The Subjectivity Cycle
Since the previous two blog posts in this series, “Gonzo Rhetoric in New Media,” were strictly examples of Gonzo rhetoric’s existence, it’s about time I help you navigate through the rhetoric to make meaningful meaning.  Collin Gifford Brooke contends in Lingua Fracta that “one of the defining missions of rhetoric and composition is its insistence on the social, cultural, and contextual position of the writer; the participation of readers and audiences in the construction of meaning; and the necessary imprecision of language – all positions that refute the traditional notion of the author/inventor,” and I believe the model I’ve created called The Subjectivity Cycle accomplishes all of this (62).
The Subjectivity Cycle: Or, How Meaning is Made utilizes Robert Pirsig’s Quality and Interactionism to help you swim through the waves of subjectivity, because like Doug Downs, I too “want to banish the philosopher’s rhetoric that concerns itself with formal logic people don’t actually use, absolute truths that aren’t actually accessible, objectivity which is not humanly attainable” (8).
As Stanley Fish tells us “becoming aware that everything is rhetorical is the first step in countering the power of rhetoric and liberating us from its force,” (136) which is why the Subjectivity Spectrum is now a circle that “surrounds us” so to speak. Plus the objectivity/subjectivity binary was not an ideal representation that allowed for an explanation of Quality’s effect on making meaning. I wasn’t in love with the idea that objectivity was only present on one side of the spectrum, and subjectivity on the other. Just about any composition is sanctioned by both objectivity and subjectivity. “Fiction is based on reality unless you’re a fairy-tale artist,” said Hunter S. Thompson in an Associated Press interview. “You have to get your knowledge of life from somewhere. You have to know the material you’re writing about before you alter it.” So, to divide objectivity and subjectivity as if they never come in contact is unrealistic, but useful when graphing the types of rhetoric and the specific modes that use that rhetoric.
The spectrum remains unchanged minus the technology axis, which I removed to avoid confusion. It is no coincidence that the diagram resembles a “Q” for Quality. That’s what I was going for, plus the “Q” allows for Interactionism to play its inevitable and necessary role, because Charles I. Schuster’s “Mikhail Bakhtin as Rhetorical Theorist” states people “change as a result of the association, for they are just as affected by the hero as they are by their close association with each other” (596). “Quality Input” represents any information that we read, watch, or hear. Burke’s terministic screens (or Wertsch’s mediational means), go to work on the information as we take it in. The goggles through which we see the world, or the cultural, institutional, and historical contexts in which we live, are inescapable. That “screened” information is processed through interactions with people and other information the reader is familiar with, which sheds the information of its rhetoric.

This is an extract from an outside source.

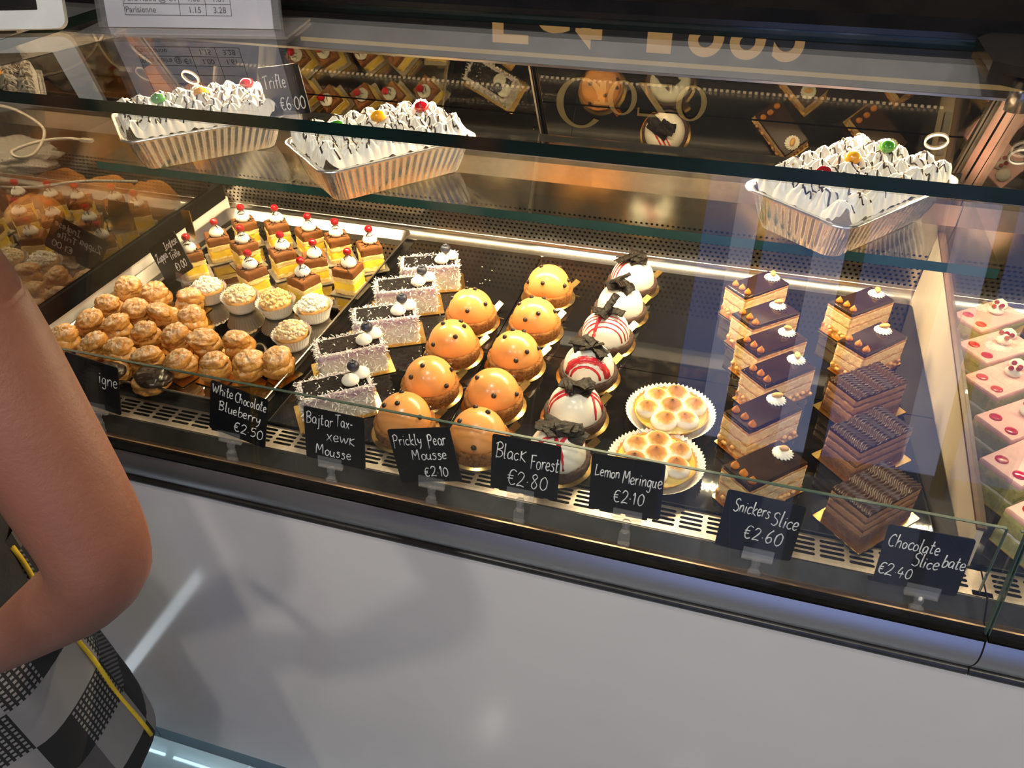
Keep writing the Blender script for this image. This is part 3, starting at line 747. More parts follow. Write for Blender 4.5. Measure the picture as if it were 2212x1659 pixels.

In his essay “Narration as a Human Communication Paradigm,” Walter R. Fisher quotes Angel Medina saying, “The meaning of my whole life is communicative” (386). The process of Interactionism never ends, of course, which is why the Quality input and output valves are always open. As Jim Corder so eloquently put it in “Argument as Emergence, Rhetoric as Love,” “Argument…is not something we make outside ourselves’ argument is what we are” (415). The “Quality Output” represents the meaning we make in that time and place. That meaning may not be the same tomorrow, but it’s what the reader believes to be true in the now. That meaning must pass through our conscience before it is shared, so we don’t share something we can’t live with afterwards.
So there you have it. If you’re ever confused by a book, television news broadcast, or an online text, refer back to the Subjectivity Cycle for high Quality meaning, because “Quality (the aesthetic) is possible only when traditional categorical distinctions are broken down, when classical and romantic conceptions of reality are fused” (Schuster 602). I think the Subjectivity Cycle effectively fuses classical and romantic thinking, and I believe it stays true to Pirsig’s definition of Quality in Zen and the Art of Motorcycle Maintenance, that “Quality is not a thing. It is an event” (Pirsig 233). The Subjectivity Cycle is a useful cycle for those having trouble identifying their personal truths and how those truths come to be, but remember, “[t]he real cycle you’re working on is a cycle called yourself. The machine that appears to be ‘out there’ and the person that appears to be ‘in here’ are not two separate things. They grow toward Quality or fall away from Quality together” (417). Robert Pirsig certainly says it better than I can.